Note that for the generators denoted Fk and Ek we use divided powers instead of normal powers. This means for instance that Fks = [s]!Fk(s), i.e., exponentiation causes multiplication by a scalar factor.
The zero element of the quantized enveloping algebra U.
The identity element of the quantized enveloping algebra U.
The i-th generator of the quantized enveloping algebra U. Let the root datum have s positive roots and rank r. If 1≤i≤s then U.i is Fi. If s + 1≤i≤s + r, then U.i is Kj where j= i - s. If s + r + 1≤i≤2s + r then U.i is Ej, where j=i - s - r.
Returns r as an element of the quantized universal enveloping algebra U where r may be anything coercible into the coefficient ring of U or an element of another quantized enveloping algebra whose coefficients may be coerced into the coefficient ring of U.
Given a quantized enveloping algebra U corresponding to a root datum of rank r, an integer i between 1 and r, and a positive integer s, return the element [ Ki ; s ]. This can be used to construct general elements in the subalgebra U0 (cf. Section PBW-type Bases).Or given an element K = Ki, i.e., equal to U.(n+i), where n is the number of positive roots of the root datum, return [ K ; s ].
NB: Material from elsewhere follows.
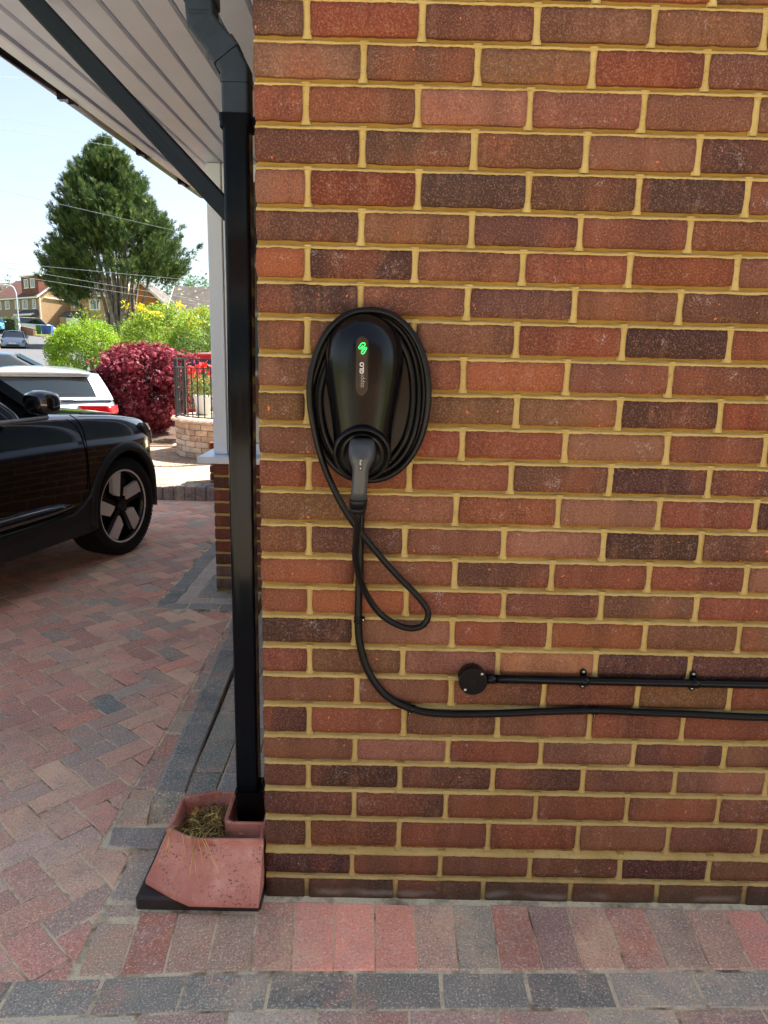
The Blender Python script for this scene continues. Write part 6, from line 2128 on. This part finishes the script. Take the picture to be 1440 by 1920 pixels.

Given an element u of a quantized enveloping algebra, returns the sequence consisting of the monomials of u. This sequence corresponds exactly to the one returned by Coefficients(u).
Given an element u of a quantized enveloping algebra, returns the sequence consisting of the coefficients of the monomials that occur in u. This sequence corresponds exactly to the one returned by Monomials(u).
Given a generator K of a quantized enveloping algebra U of the form Ki, i.e., it is equal to U.k, for some n + 1 ≤k ≤n + r where U corresponds to a root datum of rank r with n positive roots, return the inverse of K.
Given an element u of a quantized enveloping algebra U and an integer 1 ≤i ≤n or n + r + 1 ≤i ≤2n + r, where the root datum corresponding to U has n positive roots and rank r (i.e., U.i is equal to Fi or to Ek, where k=i - n - r), return the degree of u in the generator Fi if 1≤i≤n, otherwise return the degree of u in the generator Ek, where k=i - n - r.
Given a single monomial m in a quantized enveloping algebra and an integer 1 ≤i ≤r, where r is the rank of the corresponding root datum return a tuple of 2 integers, where the first is 0 or 1, and the second is non-negative. Denote this tuple by < d, k >. If d=0 then the factor [ Ki ; k ] occurs in the monomial m. If d=1, then the factor Ki[ Ki ; k ] occurs in the monomial m.
> R:= RootDatum("G2");
> U:= QuantizedUEA(R);
> u:= U.10*U.7^3*U.1;
> m:= Monomials(u); m;
[
F_1*K_1[ K_1 ; 2 ]*E_2,
F_1*[ K_1 ; 1 ]*E_2,
F_1*K_1*E_2,
K_1[ K_1 ; 1 ]*E_3,
E_3
]
> Coefficients(u);
[
(q^6 - q^4 - q^2 + 1)/q^17,
(q^2 - 1)/q^14,
1/q^15,
(-q^2 + 1)/q^9,
-1/q^8
]
> Degree(m[1], 1);
1
> Degree(m[1], 9);
0
> Degree(m[1], 10);
1
> KDegree(m[1], 1);
<1, 2>
> U.7^-1;
(-q^2 + 1)/q*[ K_1 ; 1 ] + K_1
> U.7*U.7^-1;
1